Sandy Bay is no great place. When I bought stamps there, the postmistress would put down the peas she was shelling and pass the time of day. Above her office and bedroom was the district court, a bare clean room where Mrs. Hay and I one day heard a young Negro arraigned for ‘furious driving.’ Thirtyfive miles an hour was his speed, but he had come around a corner on the wrong side of the road, which had caused the mischief. His witness, a healthy black boy, kissed the Bible with a report like a pistol shot, whereupon the young Irish inspector, to whom things Jamaican were as new as they were to me, could not help laughing, even though he was seated by the magistrate. And when the trial was over, here were the school children outside screaming their multiplication tables under a calabash tree, and the fishermen bringing in their catch.
But at night Sandy Bay broke out in music, and across the water I would sit on a palm log and listen.
First there would be drum music, a big drum and a tom-tom contrasting their slow and rapid rhythms; this soon passed into a grand vocal concert of Moody and Sankey hymns. Stanza upon stanza, the tramp, tramp, tramp of chords would march across the mirror of the sea, rich, swelling, and full.
One night’s music I remember with special gratitude. A fisherman setting his nets between the singers’ side of the bay and mine, unseen and alone on the starlit water, invented melodies of his own, weaving them into the village harmony.

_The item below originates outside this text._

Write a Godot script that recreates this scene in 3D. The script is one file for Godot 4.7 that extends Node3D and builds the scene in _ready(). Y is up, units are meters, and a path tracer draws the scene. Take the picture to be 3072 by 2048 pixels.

He had the ear for it, a fine voice, and a heart that was too full for hems and haws.
VI
Such were the days at Blue Hole.
Of course there were interruptions: church, for example, where the lizards in the cornice set up a heathen chant while the black choirboys in the white surplices raised their eyebrows very high, at their Christian chanting, in an effort to reach the top notes. People came in to tea, and we went several times to town.
In town there were no end of errands: ice to be got, invariably; cotton prints for Rhoda, three yards of rickrack for Lil the butler; and the mistress of Orchard wanted needles, and would have a man at the gate on horseback to pick them up when we came by.
We swam at the Doctor’s Cave, with a cold tongue in a basket to slice afterward for a snack; and picnicked at our own cove, with Ezekiel running back to the house for napkins, or walking up a tree to cut down green coconuts for us to drink from.
However, the final interruption came at last. We breakfasted gloomily indoors that morning. Cooped in the dining room, with the heavy ladles and blue finger glasses glowering from the sideboard, I felt the end already upon me. Mrs. Rankine had got up in the middle of the night to be present, and put on her best dress.
But here were the servants, — Rhoda, and Lil the butler, Ezekiel and William, and the cook whom I had seldom seen, but was most indebted to of any, — all wishing me health and good fortune and a speedy return, while the jasmine leaves over their heads began to show color in the first chilly light of morning. Good-bye, good-bye! And down the steps I went, and down the croton walk, and so after a very long day to Kingston again, where, after all, I was well off, too.
The next letter I got from Miss Taylor began, not ‘Dear Miss Smith,’ but ‘Dear Mr. Stuffing.’ It told how Scamp, the day after my departure, had come in with a hunk of coral in his mouth as usual. But then he saw the bed was empty, and was disgusted, and dropped the coral on the floor with a thump. Then he went out through the fern garden, down through the big garden, and so under the verandah, and ate a banana.
I hope to go back to Blue Hole some day, as you can well imagine. If I do, I hope Scamp will be still alive.